As consequências, diz o biólogo, seriam imediatas: "O aumento de áreas protegidas poderia aumentar a arrecadação de ICMS ecológico, estimularia o turismo, que deve ser bem planejado e regulado, e a difusão de tecnologias de produção de madeiras nativas. Com racionalidade, a natureza poderia ser utilizada direta e indiretamente para melhorar a qualidade de vida nos municípios, mas os governos acham que apenas obras e terras arrasadas produzem valores econômicos", lamenta.

Travassos acrescenta que a Rebio Tinguá é a grande produtora de água da região Centro-Sul do Rio: "Sua importância extrapola as fronteiras de Miguel Pereira. Além do conforto climático para o município, a Rebio contribui para a recarga hídrica do Rio Santana, que é um dos principais contribuintes do Rio Guandu, principalmente, porque suas águas ainda não estão tão poluídas quanto os rios da Baixada. Todavia a ocupação das suas margens é extremamente preocupante", diz.

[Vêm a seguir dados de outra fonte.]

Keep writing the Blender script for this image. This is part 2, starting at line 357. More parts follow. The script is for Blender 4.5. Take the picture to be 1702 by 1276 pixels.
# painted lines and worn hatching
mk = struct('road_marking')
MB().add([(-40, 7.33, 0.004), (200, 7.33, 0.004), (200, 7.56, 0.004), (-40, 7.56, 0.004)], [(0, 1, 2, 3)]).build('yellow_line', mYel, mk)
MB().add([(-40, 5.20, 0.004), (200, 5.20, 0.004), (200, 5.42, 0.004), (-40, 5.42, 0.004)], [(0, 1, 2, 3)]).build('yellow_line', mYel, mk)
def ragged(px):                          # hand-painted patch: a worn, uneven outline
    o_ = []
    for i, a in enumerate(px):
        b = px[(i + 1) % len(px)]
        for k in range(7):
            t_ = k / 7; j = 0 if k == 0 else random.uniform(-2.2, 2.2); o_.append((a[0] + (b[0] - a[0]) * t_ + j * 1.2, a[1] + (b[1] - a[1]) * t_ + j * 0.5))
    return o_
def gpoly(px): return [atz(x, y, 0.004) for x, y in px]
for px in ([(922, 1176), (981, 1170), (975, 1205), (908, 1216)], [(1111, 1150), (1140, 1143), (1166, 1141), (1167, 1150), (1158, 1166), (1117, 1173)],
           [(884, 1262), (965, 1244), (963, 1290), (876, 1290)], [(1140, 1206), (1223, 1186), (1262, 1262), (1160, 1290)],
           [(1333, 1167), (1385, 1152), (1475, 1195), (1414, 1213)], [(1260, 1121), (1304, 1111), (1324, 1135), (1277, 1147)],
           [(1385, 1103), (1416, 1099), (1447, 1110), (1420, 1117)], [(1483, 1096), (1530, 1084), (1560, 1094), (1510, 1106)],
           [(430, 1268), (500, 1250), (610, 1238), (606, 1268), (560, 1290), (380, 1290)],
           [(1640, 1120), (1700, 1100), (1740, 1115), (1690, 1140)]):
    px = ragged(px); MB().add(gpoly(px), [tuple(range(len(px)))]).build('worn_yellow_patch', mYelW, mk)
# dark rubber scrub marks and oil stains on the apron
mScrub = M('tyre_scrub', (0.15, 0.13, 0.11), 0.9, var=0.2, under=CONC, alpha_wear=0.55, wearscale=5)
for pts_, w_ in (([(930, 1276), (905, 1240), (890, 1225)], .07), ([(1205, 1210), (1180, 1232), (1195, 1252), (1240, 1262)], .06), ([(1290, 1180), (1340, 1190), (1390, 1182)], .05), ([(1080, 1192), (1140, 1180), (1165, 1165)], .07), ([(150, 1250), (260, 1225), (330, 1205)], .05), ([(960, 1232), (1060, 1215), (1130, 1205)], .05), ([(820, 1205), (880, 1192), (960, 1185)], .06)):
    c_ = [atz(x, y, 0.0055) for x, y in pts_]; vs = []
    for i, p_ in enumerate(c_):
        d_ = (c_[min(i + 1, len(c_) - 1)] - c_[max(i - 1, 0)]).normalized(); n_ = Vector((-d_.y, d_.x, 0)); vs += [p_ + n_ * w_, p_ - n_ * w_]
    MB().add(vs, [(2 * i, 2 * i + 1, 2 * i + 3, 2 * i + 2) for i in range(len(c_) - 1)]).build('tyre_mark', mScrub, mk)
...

"O Governo do Estado e a Prefeitura de Miguel Pereira administram duas Áreas de Proteção Ambiental na região do Rio Santana, mas não sei porque não tomam medidas enérgicas contra a degradação deste importante rio. Infelizmente, as APAs parecem se concentrar apenas no licenciamento de grandes empreendimentos, não observando a degradação de formiguinha que ocorre no dia-a-dia", finaliza o ex-chefe da Rebio.